In systems where multiple inverters input maximum current simultaneously, adjacent circuit breakers can heat up faster, which can lead to premature tripping. To mitigate the likelihood of this happening, large gaps should be maintained between individual solar circuit breakers to secure adequate heat dissipation. Alternatively, using a higher-rated circuit breaker or increasing the distance between breakers can prevent overheating.

Correction Factors for Heat Loss:

The technical data for solar circuit breakers often includes correction factors for heat loss. For instance, a row of nine devices might have a correction factor of 0.77. It means a 50A breaker would effectively behave like a 38.5A breaker (50A x 0.77). If the reduced capacity is insufficient, a higher-rated breaker should be used. Additionally, be sure that the connection cables have the appropriate current-carrying capacity to prevent overheating.

Figure 8 - NEC-defined PV output circuits with arrow-indicated protection

Additional Considerations

Cable Capacity: make sure the cables used can handle the derated current. If not, consider upgrading to a larger cross-section cable.

Breaker Spacing: Increasing the distance between solar circuit breakers can help dissipate heat more efficiently to prevent accidental tripping.

When selecting a circuit breaker for your solar panel system, it's essential to consider the specific requirements of your setup. Here are some general guidelines:

100-Watt Solar Panel: Typically requires a 15-amp circuit breaker.

200-Watt Solar Panel: Typically requires a 30-amp circuit breaker.

A general rule of thumb is to select a solar circuit breaker with a rating of 1.25 to 1.5 times the system's total wattage.

Photovoltaic (PV) circuit breakers are available in models rated for 600 and 1000Vdc, with options for either 80% or 100% capacity ratings. Understanding the distinction between these two ratings is crucial for optimizing your PV system's design.

80% Rated Circuit Breakers

For 80% rated circuit breakers, the total ampacity of the PV source circuits is calculated using a derating factor of 1.56 involving a multi-step process:

Short Circuit Current (Isc) Calculation: Start with the module's Isc.

First Derating: Multiply Isc by 1.25 to account for potential overcurrent conditions.

Second Derating: Multiply the result by 1.25 again to ensure safety margins.

Parallel Strings Adjustment: Finally, multiply by the number of strings in parallel.

This method enhances circuit breaker capability of handling the maximum expected current without overheating or failing prematurely. However, it requires oversizing the circuit breaker, which can lead to larger frame sizes, thicker conductors, and potentially larger enclosures, increasing costs and reducing system efficiency.

100% Rated Circuit Breakers

In contrast, 100% rated circuit breakers offer the advantage of utilizing their full nameplate capacity. The total ampacity of the PV source circuits is calculated using a simpler derating factor of 1.25:

Short Circuit Current (Isc) Calculation: Start with the module's Isc.

Derating: Multiply Isc by 1.25 to account for potential overcurrent conditions.

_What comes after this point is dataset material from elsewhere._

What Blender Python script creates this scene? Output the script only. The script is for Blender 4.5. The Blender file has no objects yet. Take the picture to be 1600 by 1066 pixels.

Parallel Strings Adjustment: Multiply the result by the number of strings in parallel.

The ability to use the full capacity of the DC circuit breaker means you can potentially reduce the required ampacity, frame size, conductor size, and even the enclosure size, which may result in cost savings and a more compact system design.

Installation and wiring of solar SPDs and PV breakers

For installations that include an external Lightning Protection System (LPS), the SPD requirements depend on the LPS class and the separation distance between the LPS and the PV system. The International Electrotechnical Commission (IEC) 62305-3 provides guidelines for these separation distances to support that the SPDs are installed correctly to provide optimal protection.

Figure 9 - Solar surge protection device wiring and installation

It's also important that the SPD's voltage protection level is at least 20% lower than the dielectric strength of the terminal equipment to prevent damage during surges. Furthermore, the SPD should have a short circuit withstand current greater than the solar array's short circuit current to handle potential faults safely.

Lightning strikes can cause significant damage to PV systems, particularly to the inverter, which is often the most expensive component. Therefore, proper installation of SPDs on both the AC and DC lines is essential to prevent such damage. On the DC side, PV systems have unique current and voltage characteristics that require specialized SPDs designed specifically for DC applications.

The chosen SPDs must be capable of handling the non-linear current and long-term arc persistence typical of PV systems. On the AC side, surge protection is equally important, and SPDs should be specifically designed for AC applications to offer optimal protection and longevity.

Figure 10 - SPD correctly and incorrectly connected to inverter with string protectors

When installing SPDs, it's crucial to follow specific guidelines. SPDs should always be installed upstream of the devices they are protecting. Key installation values include the maximum continuous operating voltage, which is the voltage at which the SPD activates, and the voltage protection level, which must be lower than the equipment's overvoltage category.

The nominal discharge current is also important, as it indicates the peak value of the waveform the SPD can withstand. For inverters with integrated fuse boxes, internal fuses should be bypassed, and external string fuses should be connected. SPDs should be mounted outside the inverter in a NEMA Type 3R enclosure or higher for outdoor applications, and SPD cables should be kept as short as possible (less than 2.5 meters) for efficient protection.

Finally, planning SPD combinations is necessary for inverters with multiple Maximum Power Point (MPP) trackers. Each input should have a reliable SPD, especially if it is fused with a string diode.

Calculating Solar Circuit Breakers in Solar PV Systems

Calculating the size of solar circuit breakers involves a straightforward process. The maximum continuous output current of the inverter is multiplied by a safety factor to determine the required breaker size. For example, if the inverter's maximum output current is 30A, you would multiply this by 1.25 to get 37.5A. This value is then rounded up to the nearest standard breaker size, typically resulting in a 40A breaker.